§ **Given exercise**
List all lines of the data containing the word "empty".

Scene script records:

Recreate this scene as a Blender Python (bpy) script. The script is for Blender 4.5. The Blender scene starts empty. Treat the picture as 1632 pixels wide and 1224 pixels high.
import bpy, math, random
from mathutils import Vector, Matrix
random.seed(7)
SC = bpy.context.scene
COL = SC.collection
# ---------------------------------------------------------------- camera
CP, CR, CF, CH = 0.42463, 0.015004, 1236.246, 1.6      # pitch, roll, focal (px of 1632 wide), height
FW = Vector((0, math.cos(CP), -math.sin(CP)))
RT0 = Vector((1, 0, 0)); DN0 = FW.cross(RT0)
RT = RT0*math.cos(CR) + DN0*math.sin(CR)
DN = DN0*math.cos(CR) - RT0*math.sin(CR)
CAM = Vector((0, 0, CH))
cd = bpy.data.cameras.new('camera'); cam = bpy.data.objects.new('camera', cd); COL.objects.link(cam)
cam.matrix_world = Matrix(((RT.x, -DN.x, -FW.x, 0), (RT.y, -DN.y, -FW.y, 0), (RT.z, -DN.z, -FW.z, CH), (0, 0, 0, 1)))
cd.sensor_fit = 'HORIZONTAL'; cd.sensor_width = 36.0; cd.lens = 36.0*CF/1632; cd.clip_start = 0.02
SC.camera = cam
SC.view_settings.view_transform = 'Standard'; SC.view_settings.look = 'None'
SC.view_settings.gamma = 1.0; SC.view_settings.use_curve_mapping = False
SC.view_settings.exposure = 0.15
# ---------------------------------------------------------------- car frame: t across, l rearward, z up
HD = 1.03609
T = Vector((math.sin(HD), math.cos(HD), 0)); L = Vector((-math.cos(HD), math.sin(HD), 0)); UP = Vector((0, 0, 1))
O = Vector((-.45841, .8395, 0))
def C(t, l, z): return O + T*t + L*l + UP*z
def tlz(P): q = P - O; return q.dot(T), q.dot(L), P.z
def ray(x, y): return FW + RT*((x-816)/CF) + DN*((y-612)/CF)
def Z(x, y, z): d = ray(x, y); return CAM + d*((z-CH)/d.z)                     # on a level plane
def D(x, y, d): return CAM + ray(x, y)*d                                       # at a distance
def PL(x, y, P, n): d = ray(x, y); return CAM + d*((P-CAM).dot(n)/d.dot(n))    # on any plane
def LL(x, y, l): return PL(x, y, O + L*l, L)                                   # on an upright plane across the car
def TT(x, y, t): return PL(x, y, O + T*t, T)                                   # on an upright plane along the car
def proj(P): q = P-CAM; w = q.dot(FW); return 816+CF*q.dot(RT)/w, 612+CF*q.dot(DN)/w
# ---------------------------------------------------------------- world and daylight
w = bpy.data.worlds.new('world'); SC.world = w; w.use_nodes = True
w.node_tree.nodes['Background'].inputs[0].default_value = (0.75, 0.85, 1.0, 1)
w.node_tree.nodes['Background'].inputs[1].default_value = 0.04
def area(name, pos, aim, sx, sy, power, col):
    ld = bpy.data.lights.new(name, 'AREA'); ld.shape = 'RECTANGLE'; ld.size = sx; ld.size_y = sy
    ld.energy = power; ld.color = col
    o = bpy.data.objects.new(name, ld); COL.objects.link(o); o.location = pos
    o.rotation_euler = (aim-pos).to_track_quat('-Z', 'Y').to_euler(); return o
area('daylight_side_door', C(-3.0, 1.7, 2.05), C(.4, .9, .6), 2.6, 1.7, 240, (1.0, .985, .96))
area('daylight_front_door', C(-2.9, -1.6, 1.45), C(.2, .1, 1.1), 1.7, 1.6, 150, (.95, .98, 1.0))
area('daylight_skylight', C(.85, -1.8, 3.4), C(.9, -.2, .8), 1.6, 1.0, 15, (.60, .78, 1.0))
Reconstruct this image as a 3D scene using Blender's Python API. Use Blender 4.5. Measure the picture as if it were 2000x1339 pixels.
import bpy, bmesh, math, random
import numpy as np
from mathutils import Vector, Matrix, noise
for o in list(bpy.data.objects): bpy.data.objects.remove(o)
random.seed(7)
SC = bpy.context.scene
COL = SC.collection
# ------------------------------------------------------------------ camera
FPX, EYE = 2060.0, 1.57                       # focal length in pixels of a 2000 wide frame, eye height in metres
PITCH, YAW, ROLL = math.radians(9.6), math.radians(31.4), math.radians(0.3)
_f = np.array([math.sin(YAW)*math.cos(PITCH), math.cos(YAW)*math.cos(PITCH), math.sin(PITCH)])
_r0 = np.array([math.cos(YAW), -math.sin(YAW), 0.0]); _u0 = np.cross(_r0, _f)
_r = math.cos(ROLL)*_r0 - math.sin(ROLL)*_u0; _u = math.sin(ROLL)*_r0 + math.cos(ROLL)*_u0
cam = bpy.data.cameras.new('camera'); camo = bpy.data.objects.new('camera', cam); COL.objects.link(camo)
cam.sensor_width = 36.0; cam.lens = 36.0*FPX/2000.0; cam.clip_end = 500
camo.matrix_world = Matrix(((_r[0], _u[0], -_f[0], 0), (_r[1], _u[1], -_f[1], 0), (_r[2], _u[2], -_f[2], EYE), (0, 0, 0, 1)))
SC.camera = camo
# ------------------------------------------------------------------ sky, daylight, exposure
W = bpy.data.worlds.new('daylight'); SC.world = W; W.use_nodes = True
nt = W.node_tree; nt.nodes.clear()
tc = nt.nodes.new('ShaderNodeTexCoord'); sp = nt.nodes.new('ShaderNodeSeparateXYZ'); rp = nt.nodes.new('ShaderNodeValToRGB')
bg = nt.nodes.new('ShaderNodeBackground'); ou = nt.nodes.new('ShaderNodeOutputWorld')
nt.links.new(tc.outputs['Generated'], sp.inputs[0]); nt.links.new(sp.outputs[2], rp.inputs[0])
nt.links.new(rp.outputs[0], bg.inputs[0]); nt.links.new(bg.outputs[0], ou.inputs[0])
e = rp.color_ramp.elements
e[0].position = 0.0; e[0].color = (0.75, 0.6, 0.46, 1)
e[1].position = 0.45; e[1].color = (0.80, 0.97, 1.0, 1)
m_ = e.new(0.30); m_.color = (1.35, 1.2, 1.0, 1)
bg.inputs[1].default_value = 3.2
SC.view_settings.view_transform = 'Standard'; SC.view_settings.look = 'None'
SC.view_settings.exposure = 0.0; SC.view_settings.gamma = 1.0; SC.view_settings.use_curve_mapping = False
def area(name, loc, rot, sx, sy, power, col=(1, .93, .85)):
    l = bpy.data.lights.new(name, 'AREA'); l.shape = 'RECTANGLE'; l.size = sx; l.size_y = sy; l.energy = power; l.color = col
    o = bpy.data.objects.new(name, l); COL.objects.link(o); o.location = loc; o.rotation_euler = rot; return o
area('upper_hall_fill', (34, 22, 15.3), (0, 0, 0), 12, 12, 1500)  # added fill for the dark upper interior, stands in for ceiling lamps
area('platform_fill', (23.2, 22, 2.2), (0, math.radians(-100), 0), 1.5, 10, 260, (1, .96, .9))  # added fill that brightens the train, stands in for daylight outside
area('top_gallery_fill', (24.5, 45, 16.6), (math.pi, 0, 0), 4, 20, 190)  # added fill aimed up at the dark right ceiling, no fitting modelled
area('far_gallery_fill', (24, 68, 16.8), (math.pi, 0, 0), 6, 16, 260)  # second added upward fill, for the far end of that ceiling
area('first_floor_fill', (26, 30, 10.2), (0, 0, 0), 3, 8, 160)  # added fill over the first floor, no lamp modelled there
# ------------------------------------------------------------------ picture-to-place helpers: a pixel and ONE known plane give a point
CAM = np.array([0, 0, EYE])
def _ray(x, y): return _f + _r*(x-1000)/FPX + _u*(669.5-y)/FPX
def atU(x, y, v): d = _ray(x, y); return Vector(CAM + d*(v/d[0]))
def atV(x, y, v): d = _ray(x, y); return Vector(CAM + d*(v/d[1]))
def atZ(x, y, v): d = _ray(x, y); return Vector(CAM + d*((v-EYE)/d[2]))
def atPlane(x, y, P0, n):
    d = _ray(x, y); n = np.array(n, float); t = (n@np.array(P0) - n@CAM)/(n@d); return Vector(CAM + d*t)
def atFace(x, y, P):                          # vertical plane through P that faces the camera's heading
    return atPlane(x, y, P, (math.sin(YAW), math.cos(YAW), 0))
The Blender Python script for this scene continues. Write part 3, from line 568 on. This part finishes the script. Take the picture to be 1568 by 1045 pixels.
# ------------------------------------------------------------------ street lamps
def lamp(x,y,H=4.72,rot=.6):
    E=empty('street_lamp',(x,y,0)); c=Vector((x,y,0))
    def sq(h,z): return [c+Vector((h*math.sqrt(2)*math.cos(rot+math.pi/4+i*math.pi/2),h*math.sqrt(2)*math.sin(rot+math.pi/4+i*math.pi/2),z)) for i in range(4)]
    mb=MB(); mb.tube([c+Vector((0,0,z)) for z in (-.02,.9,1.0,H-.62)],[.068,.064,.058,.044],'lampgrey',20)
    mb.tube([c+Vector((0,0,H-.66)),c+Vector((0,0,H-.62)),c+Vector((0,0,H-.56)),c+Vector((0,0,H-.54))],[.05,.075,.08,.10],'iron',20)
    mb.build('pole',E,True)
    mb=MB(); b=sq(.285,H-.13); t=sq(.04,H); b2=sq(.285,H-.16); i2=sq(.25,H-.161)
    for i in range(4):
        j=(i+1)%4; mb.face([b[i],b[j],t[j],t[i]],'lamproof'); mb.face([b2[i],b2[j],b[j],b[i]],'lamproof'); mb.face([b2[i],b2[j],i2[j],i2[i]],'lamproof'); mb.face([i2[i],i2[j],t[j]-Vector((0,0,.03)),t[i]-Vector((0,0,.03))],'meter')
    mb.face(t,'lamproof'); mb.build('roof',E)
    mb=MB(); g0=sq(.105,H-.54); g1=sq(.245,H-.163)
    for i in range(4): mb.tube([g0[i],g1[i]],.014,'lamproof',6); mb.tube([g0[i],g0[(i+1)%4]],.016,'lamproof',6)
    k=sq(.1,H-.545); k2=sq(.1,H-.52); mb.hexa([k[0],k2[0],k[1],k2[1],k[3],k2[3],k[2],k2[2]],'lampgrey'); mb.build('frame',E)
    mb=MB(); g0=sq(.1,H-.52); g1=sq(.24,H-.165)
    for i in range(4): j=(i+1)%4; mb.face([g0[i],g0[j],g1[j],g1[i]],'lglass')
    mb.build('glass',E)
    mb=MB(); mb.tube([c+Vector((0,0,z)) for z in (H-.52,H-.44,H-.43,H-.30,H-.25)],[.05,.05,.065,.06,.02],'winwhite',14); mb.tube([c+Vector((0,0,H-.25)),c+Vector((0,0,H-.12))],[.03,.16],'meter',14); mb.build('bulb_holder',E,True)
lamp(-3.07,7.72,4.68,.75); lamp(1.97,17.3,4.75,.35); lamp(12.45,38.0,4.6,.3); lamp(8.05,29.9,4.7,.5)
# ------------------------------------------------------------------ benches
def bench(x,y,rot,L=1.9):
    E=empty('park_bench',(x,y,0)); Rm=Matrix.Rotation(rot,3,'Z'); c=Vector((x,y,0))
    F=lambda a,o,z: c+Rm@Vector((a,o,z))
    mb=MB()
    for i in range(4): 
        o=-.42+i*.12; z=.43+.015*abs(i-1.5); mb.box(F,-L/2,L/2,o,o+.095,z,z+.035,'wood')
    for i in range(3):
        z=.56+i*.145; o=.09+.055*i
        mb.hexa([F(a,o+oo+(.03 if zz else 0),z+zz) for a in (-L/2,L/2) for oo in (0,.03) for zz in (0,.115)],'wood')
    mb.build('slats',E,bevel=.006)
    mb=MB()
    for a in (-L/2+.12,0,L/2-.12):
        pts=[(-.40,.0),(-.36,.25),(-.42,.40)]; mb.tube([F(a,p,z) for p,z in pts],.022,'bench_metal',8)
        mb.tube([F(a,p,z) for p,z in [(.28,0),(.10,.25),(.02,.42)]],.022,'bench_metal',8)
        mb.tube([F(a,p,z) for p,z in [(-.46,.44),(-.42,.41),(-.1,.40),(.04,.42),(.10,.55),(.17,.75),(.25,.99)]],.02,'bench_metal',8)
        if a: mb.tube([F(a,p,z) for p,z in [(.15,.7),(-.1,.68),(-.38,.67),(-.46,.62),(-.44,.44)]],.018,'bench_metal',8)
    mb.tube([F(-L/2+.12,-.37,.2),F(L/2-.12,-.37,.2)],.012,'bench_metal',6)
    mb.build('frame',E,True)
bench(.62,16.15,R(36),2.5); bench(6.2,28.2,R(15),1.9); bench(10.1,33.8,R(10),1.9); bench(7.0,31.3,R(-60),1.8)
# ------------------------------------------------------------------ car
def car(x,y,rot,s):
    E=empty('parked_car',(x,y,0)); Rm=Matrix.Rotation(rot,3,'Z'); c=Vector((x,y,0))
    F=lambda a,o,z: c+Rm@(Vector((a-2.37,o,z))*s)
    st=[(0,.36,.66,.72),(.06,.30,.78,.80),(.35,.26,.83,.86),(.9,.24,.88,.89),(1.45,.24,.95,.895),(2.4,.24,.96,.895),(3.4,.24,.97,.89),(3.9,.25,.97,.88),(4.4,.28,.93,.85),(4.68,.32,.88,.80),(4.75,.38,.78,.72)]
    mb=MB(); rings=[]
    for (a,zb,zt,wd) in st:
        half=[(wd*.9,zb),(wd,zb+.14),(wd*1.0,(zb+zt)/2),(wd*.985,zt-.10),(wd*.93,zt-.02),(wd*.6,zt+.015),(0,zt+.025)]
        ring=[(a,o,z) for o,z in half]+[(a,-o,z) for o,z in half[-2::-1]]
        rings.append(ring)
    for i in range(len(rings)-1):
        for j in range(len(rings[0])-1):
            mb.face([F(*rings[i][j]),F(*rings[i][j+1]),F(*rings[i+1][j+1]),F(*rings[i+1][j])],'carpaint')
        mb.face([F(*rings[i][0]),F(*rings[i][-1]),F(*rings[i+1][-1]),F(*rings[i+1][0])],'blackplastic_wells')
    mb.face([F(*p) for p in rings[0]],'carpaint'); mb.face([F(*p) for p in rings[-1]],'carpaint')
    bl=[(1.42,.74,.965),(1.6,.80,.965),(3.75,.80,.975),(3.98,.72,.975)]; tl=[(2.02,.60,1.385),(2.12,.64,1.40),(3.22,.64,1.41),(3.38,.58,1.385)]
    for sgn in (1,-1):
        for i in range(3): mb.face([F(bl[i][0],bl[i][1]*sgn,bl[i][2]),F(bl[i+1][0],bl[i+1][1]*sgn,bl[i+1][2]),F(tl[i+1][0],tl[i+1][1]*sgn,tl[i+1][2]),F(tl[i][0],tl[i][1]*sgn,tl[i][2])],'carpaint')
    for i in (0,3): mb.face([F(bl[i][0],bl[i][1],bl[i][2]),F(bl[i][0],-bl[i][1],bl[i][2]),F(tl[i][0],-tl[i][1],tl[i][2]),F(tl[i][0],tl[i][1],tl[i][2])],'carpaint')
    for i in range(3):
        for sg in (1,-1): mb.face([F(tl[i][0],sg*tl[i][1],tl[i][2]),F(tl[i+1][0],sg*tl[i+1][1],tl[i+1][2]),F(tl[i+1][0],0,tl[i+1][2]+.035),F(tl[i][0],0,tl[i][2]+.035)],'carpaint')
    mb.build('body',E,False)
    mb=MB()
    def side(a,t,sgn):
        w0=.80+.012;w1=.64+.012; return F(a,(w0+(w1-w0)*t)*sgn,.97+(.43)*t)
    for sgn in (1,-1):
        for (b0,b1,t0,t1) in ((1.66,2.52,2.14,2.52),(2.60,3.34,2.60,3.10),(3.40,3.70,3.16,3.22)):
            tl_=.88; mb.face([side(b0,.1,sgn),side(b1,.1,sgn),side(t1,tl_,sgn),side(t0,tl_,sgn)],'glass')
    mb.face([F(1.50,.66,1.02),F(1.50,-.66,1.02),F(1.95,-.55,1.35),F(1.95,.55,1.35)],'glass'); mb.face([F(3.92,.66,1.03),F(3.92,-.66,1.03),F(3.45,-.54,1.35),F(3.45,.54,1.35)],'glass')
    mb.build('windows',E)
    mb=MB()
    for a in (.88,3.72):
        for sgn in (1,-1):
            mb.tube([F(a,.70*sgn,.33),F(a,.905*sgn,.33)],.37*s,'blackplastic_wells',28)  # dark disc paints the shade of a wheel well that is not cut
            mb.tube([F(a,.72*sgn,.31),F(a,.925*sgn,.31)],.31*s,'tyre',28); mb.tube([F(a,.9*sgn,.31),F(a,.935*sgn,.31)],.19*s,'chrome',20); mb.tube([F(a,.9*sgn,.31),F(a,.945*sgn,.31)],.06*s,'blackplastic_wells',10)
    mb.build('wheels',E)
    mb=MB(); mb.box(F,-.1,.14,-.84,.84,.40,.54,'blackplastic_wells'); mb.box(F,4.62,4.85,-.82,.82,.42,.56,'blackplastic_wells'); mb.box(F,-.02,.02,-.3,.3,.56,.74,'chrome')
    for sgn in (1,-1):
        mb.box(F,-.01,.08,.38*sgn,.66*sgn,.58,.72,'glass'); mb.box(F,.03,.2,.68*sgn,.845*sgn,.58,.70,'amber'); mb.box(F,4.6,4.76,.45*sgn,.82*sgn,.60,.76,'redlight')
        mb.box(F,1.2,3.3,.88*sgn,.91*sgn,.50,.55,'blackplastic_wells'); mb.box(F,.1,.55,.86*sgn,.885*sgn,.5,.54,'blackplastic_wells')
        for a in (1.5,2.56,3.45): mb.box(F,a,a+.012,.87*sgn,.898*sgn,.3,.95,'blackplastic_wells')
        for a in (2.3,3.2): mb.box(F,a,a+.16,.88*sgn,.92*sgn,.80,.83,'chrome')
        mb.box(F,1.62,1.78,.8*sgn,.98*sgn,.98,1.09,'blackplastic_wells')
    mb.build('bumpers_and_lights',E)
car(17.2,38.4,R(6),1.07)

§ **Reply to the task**
Recreate this scene as a Blender Python (bpy) script. The script is for Blender 4.5. The Blender scene starts empty. Treat the picture as 1632 pixels wide and 1224 pixels high.
    E=empty('street_lamp',(x,y,0)); c=Vector((x,y,0))
    E=empty('park_bench',(x,y,0)); Rm=Matrix.Rotation(rot,3,'Z'); c=Vector((x,y,0))
    E=empty('parked_car',(x,y,0)); Rm=Matrix.Rotation(rot,3,'Z'); c=Vector((x,y,0))